Niteliğini ve aşılamaz çerçevesini Anayasanın belirlediği devletimiz kuruluşu, yapılanması ve işleyişi açısından biçim olarak demokrasi değildir; doğduğumuzdan bu yana yıllardır despotik, otoriter bir devlet biçiminin cenderesinde yaşıyoruz.
Despotik devlet biçimi halk üzerinde kurulan vesayetin siyasi yapılanmasıdır. Vesayet vesayettir; vesayetin atanmışlar ve atanmışların seçtikleri ya da atadıkları kamu gücü kullanmaya yetkili olanlar tarafından işletilmesi ile vesayetin seçilmişler ve seçilmişlerin seçtikleri ya da atadıkları kamu gücü kullanmaya yetkili olanlar tarafından yaşatılması arasında halk açısından önemli bir fark yoktur: Halk vesayet altındadır. Vasinin atanmışlar ya da seçilmişlerden oluşması vesayeti değiştirmez, kaldırmaz.
Bireyin özgünlüğünü ifade eden iradesini bir yandan yasal düzenlemeler ve fiili uygulamalarla iğdiş ederken bir yandan da evrende bulunmayan sanal varlıkların, örneğin ‘milli irade’, ‘toplumun hassasiyetleri’, ‘ahlakın gerekleri’ gibi fetişlerden ve uydurularak kalıplaştırılan toplumsal kategorilerden oluşturulan varsayımsal iradesini bireyin iradesi üzerine belirleyici olarak yerleştirirseniz, halk üzerindeki vesayetin dokusunu da örersiniz.
Bu, despotik devletin kendini yenilemesinin, yeniden üretmesinin gerektirdiği bir zorunluluktur.
‘Atatürkçü, Kemalist gençlik yetiştirme’ yerine ‘dindar gençlik yetiştirme’ anlayışı ikame edildiğinde gençlik üzerindeki vesayet sona ermez; vesayet özü değişmeksizin yeniden biçimlendirilir, formatlanır. Halkın belli kesimlerine ‘zinde kuvvetlerin teminatı’ yerine ‘bizim teminatımız’ güvencesi verilerek bundan siyasi medet umulursa, o kesimler üzerindeki vesayet kalkmaz; vesayet aracı olarak teminat yeniden biçimlendirilir, formatlanır.

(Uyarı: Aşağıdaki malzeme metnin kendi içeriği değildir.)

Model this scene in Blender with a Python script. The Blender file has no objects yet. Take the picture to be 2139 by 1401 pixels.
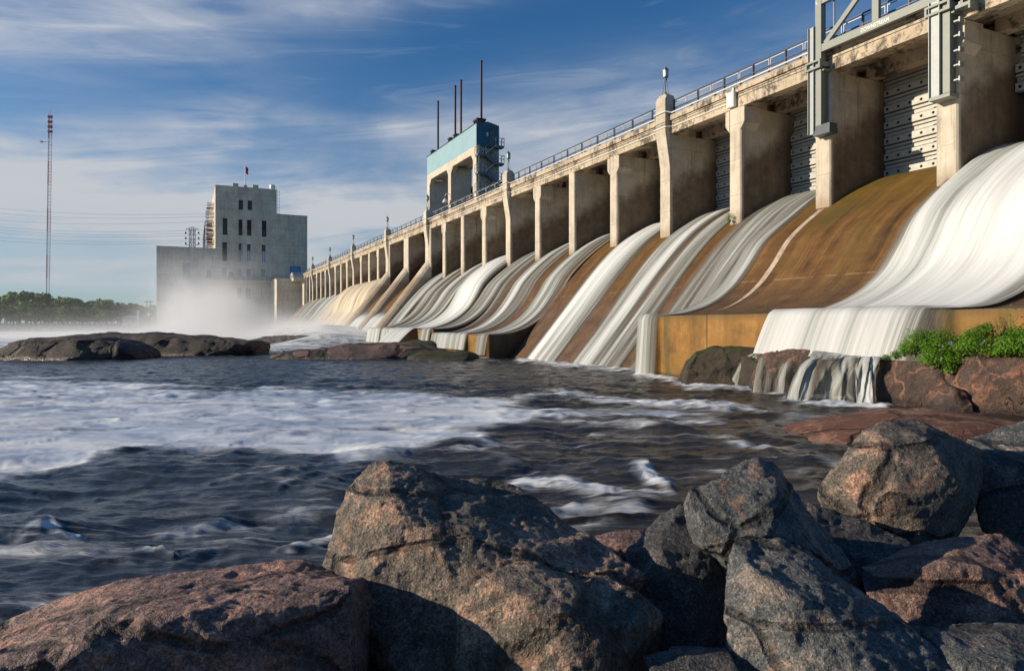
EXPOSURE = 0.12
SKY_STR, CLOUD_GAIN, SKY_TINT = 0.095, 7.0, (.52, .89, 1.06)
# centre x, centre y, half-length, half-height, tilt, strength  (photo pixels)
SKY_BANKS = [(100, 55, 420, 80, 12, .9), (640, 8, 520, 32, 9, .45), (70, 320, 300, 50, 12, 1.0), (440, 255, 120, 45, 20, .75), (440, 335, 60, 30, 30, .5),
             (300, 440, 700, 65, 0, 1.05), (900, 440, 480, 85, 0, 1.0), (1200, 270, 330, 95, 8, .95), (800, 265, 260, 22, -1, .5),
             (250, 575, 800, 50, 0, .7), (1300, 480, 500, 120, 0, .6), (1560, 160, 260, 70, 14, .35)]
MIST = 3.0
HAZE = 0.0
import bpy, bmesh, math, random
import numpy as np
from mathutils import Vector, Matrix
random.seed(7); RNG = np.random.default_rng(11)
SC = bpy.context.scene; COL = SC.collection
R = math.radians
# ---------------------------------------------------------------- frames of reference
F, CX, HY, CAMH = 1450.0, 1069.5, 681.0, 2.4          # photo focal length / principal column / horizon row, eye height over the water
DX, DY = -0.42758111, 0.90397699                       # direction along the dam (away from the eye)
NX, NY = -DY, DX                                       # direction out of the dam face, downstream
DAM0 = (33.0, 0.0); DROT = math.atan2(DY, DX)
def W(a, p, z=0.0): return Vector((DAM0[0] + a*DX + p*NX, DAM0[1] + a*DY + p*NY, z))
def P(px, py, y): return Vector(((px-CX)/F*y, y, CAMH - (py-HY)/F*y))
def Gp(px, py, z=0.0):
    y = F*(CAMH-z)/(py-HY); return Vector(((px-CX)/F*y, y, z))
# ---------------------------------------------------------------- numpy noise
_perm = RNG.permutation(256); _perm = np.concatenate([_perm, _perm, _perm])
_grad = RNG.normal(size=(256, 3)); _grad /= np.linalg.norm(_grad, axis=1)[:, None]
def noise3(p):
    p = np.asarray(p, float); i = np.floor(p).astype(int); f = p - i; i &= 255
    u = f*f*f*(f*(f*6-15)+10); out = np.zeros(len(p))
    for dx in (0, 1):
        wx = u[:, 0] if dx else 1-u[:, 0]
        for dy in (0, 1):
            wy = u[:, 1] if dy else 1-u[:, 1]
            for dz in (0, 1):
                wz = u[:, 2] if dz else 1-u[:, 2]
                h = _perm[_perm[_perm[i[:, 0]+dx]+i[:, 1]+dy]+i[:, 2]+dz]
                g = _grad[h]
                out += wx*wy*wz*((f[:, 0]-dx)*g[:, 0]+(f[:, 1]-dy)*g[:, 1]+(f[:, 2]-dz)*g[:, 2])
    return out*1.6
def fbm(p, o=4, lac=2.03, g=.5, ridge=False):
    p = np.asarray(p, float); s = np.zeros(len(p)); a = 1.0
    for k in range(o):
        v = noise3(p*lac**k + k*17.3)
        s += a*((1-2*np.abs(v)) if ridge else v); a *= g
    return s
def sstep(a, b, x):
    t = np.clip((x-a)/(b-a), 0, 1); return t*t*(3-2*t)
# ---------------------------------------------------------------- node shorthand
class S:                                              # a float / vector socket with arithmetic
    def __init__(s, g, k): s.g, s.k = g, k
    def _m(s, op, b=None, c=None, rev=False):
        return s.g.math(op, b, s) if rev else s.g.math(op, s, b, c)
    def __add__(s, b): return s._m('ADD', b)
    __radd__ = __add__
    def __sub__(s, b): return s._m('SUBTRACT', b)
    def __rsub__(s, b): return s._m('SUBTRACT', b, rev=True)
    def __mul__(s, b): return s._m('MULTIPLY', b)
    __rmul__ = __mul__
    def __truediv__(s, b): return s._m('DIVIDE', b)
    def __pow__(s, b): return s._m('POWER', b)
    def abs(s): return s._m('ABSOLUTE')
    def max(s, b): return s._m('MAXIMUM', b)
    def min(s, b): return s._m('MINIMUM', b)
    def step(s, lo, hi):                              # smoothstep lo..hi
        n = s.g.n('ShaderNodeMapRange', {0: s, 1: lo, 2: hi, 3: 0.0, 4: 1.0}); n.interpolation_type = 'SMOOTHSTEP'; return S(s.g, n.outputs[0])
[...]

Yeni anayasa çalışmaları sırasında, Akil İnsanlar toplantılarında halkın büyük çoğunluğu ne istediğini açıkça belirtti: Değişik kesimlerin barış içinde birlikte yaşamalarını güçleştiren aralarında örülmüş duvarların yıkılması, üzerlerinde kurulu vesayete son verilerek kendi kaderlerini bizzat belirleyebilmelerindeki yolun açılması. Ve bunun siyasi yapısının kurulması, yani despotik devlet yerine demokratik devletin inşası.
Son günlerde halkın çoğunluğunun isteğini halı altına süpüren bir anlayışın belirginleştiğine tanık oluyoruz. Başbakan gençliğin yeni formatında nerede, nasıl, kimlerle birlikte yaşaması gerekeceğini söylüyor, bu söylemi benimsemediği anlaşılan Başbakan Yardımcısını, parti genel başkan yardımcısı olan bir hükümet üyesi Başbakanın ‘onun amiri olduğunu’ hatırlatarak hizaya sokmaya çalışıyor, bir ilin valisi Başbakanın söylemini ‘talimat kabul edip’ harekete geçiyor, polis ‘apartman yöneticisi’ ya da ‘komşunun’ ihbarına dayandığını söyleyerek gençlerin evlerini basıyor, bir başka hükümet üyesi Başbakanın söylemine ve valinin, polisin uygulamasına, yasalarda uygun hukuk kuralı bulamadığı için, Anayasa’nın bir maddesinde hukuk fakültesi birinci sınıf öğrencisine tebessüm ettirecek gerekçeyle dayanak arıyor.
Halkın değişik kesimleri arasındaki yıkılmak üzere olan duvarların yeniden güçlendirildiği, vesayetin yeniden formatlandığı ve despotik devlet biçiminin hızla tahkim edilmeye çalışıldığı bir süreci belirleyen anlayışa da ‘Muhafazakar Demokrasi’ densin isteniyor.
Muhafazakarlığı bilemem ama demokrasiyi bilirim.
Bu anlayışa ve anlayışın uygulanmaya çalışıldığı sürece olsa olsa ‘Muhafazakar Vesayet’ ya da daha uygunu ‘Muhafazakar Despotizm’ denebilir.
Muhafazakarlık ve despotizm, hayırlara vesileyle sizin olsun; demokrasiyi bize bırakın.